The Beijing Summer Olympics in 2008 took place in the previous era of American “engagement” policy toward China. At the time, many observers believed that hosting the Olympics would change the CCP. This was deluded, given that in the period leading up to the Games, Beijing rounded up dissidents, forcibly evicted more than a million people to construct sports venues, and imposed severe press restrictions. Despite the George W. Bush administration’s pro-engagement stance, his foreign policy team tried to minimize the impact of President Bush’s attendance with an aide suggesting he merely went to the Beijing Games in his capacity as a sports fan.

Not surprisingly, the staging of track-and-field events, swimming, and the marathon did not transform the CCP. Just months after the conclusion of the Games, the Communist government arrested and detained signers of Charter 08, a democracy manifesto which asserted that “freedom, equality, and human rights are universal values of humankind” and that “democracy and constitutional government are the fundamental framework for protecting these values.”

Today, the situation is much worse. The CCP has intensified its domestic repression. General Secretary Xi seeks to “Sinicize” ethnic minorities and religions, leading the new U.S. secretary of state, Antony Blinken, to agree with his predecessor Michael Pompeo that Beijing’s policies toward the Uighurs constitute genocide. Hong Kong is nearly unrecognizable as the thriving entrepôt with a respected judicial system it once was.

Abroad, Xi pursues grandiose ambitions to restore China’s imperial stature and reach through economic and military power. Beijing seeks to dominate international organizations and advance anti-democratic norms, using united-front tactics and investment initiatives to coopt and corrupt foreign elites.

Sending American athletes and officials to the Olympic Games in Beijing next year would render incoherent U.S. efforts to contest Beijing’s abuses at home and assertiveness abroad.

Nonetheless, the Biden administration should be prepared for a ferocious reaction to any effort to boycott the Games or relocate them to a more suitable alternative venue or venues. As the editor-in-chief of the Global Times, a regime mouthpiece, tweeted last week, “China will seriously sanction any country that follows such a call.”

Similar threats have been effective in the past. In 2010, the Norwegian Nobel Committee awarded the Peace Prize to Liu Xiaobo, the activist intellectual jailed for his involvement in Charter 08. Beijing reacted hysterically, calling the award “an anti-China farce” and assailing Liu, who had saved lives during the June 4, 1989 massacre of democracy protesters by the People’s Liberation Army, as a tool of “Western masters.” Beijing succeeded in intimidating eighteen foreign capitals from sending diplomats to the awards ceremony in Oslo. The biggest punishment was reserved for Norway, which was shut out of trade and diplomacy with China until it made forced concessions—including on Tibet and the (1989 Nobel laureate) Dalai Lama, on which Norway had previously been staunch.

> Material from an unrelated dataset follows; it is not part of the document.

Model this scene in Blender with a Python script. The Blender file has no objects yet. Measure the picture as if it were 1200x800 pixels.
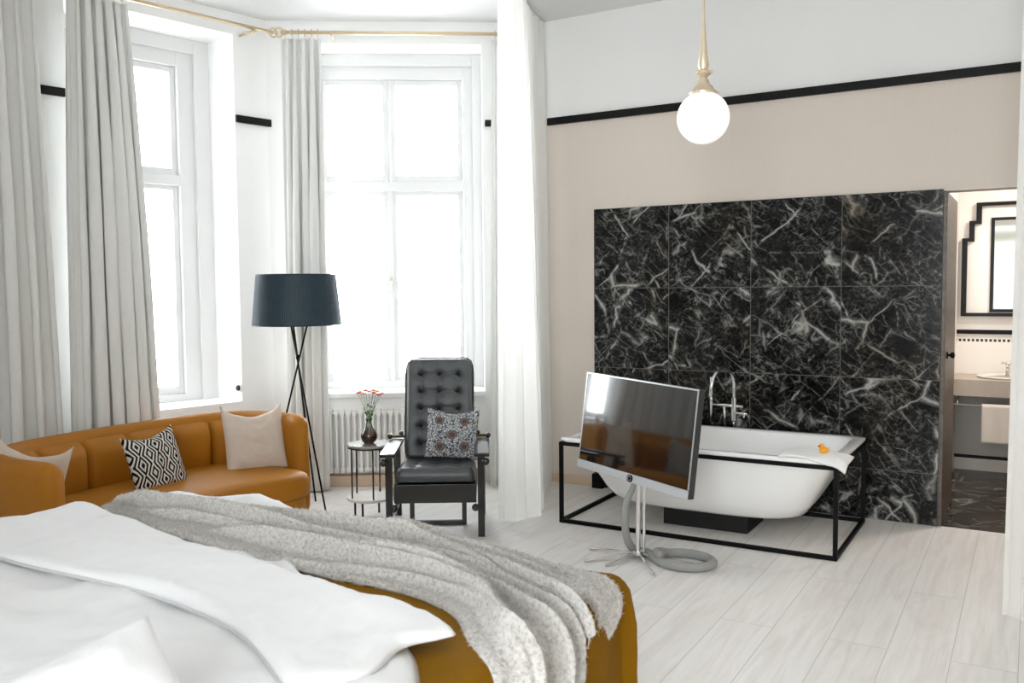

Beijing’s successful divide-and-conquer tactics applied to the Winter Games would create an even worse debacle. The Biden administration should work urgently with America’s allies to reach a united position against attendance at the Beijing Winter Games.

In the meantime, the status quo position on the Games is untenable. Why not say what should be obvious: The United States could not possibly send athletes and officials to Beijing while Uighurs face rape and forced labor; while political prisoners like Xu Zhiyong in the mainland and Jimmy Lai, the pro-democracy newspaper publisher in Hong Kong, remain in custody; while the CCP is engaged in a campaign to subvert Tibetan Buddhism; and while China’s military increases pressure on Taiwan. That is not only a tough policy but one that recognizes that CCP rule, and America’s response to it, have changed since 2008.

Ellen Bork

Ellen Bork is a fellow at the George W. Bush Institute, where she writes the Struggle for Freedom blog about democracy and human rights activists abroad. Her writing has appeared in the Wall Street Journal, American Purpose, the Washington Post, Foreign Policy, the American Interest, the Weekly Standard, and other publications.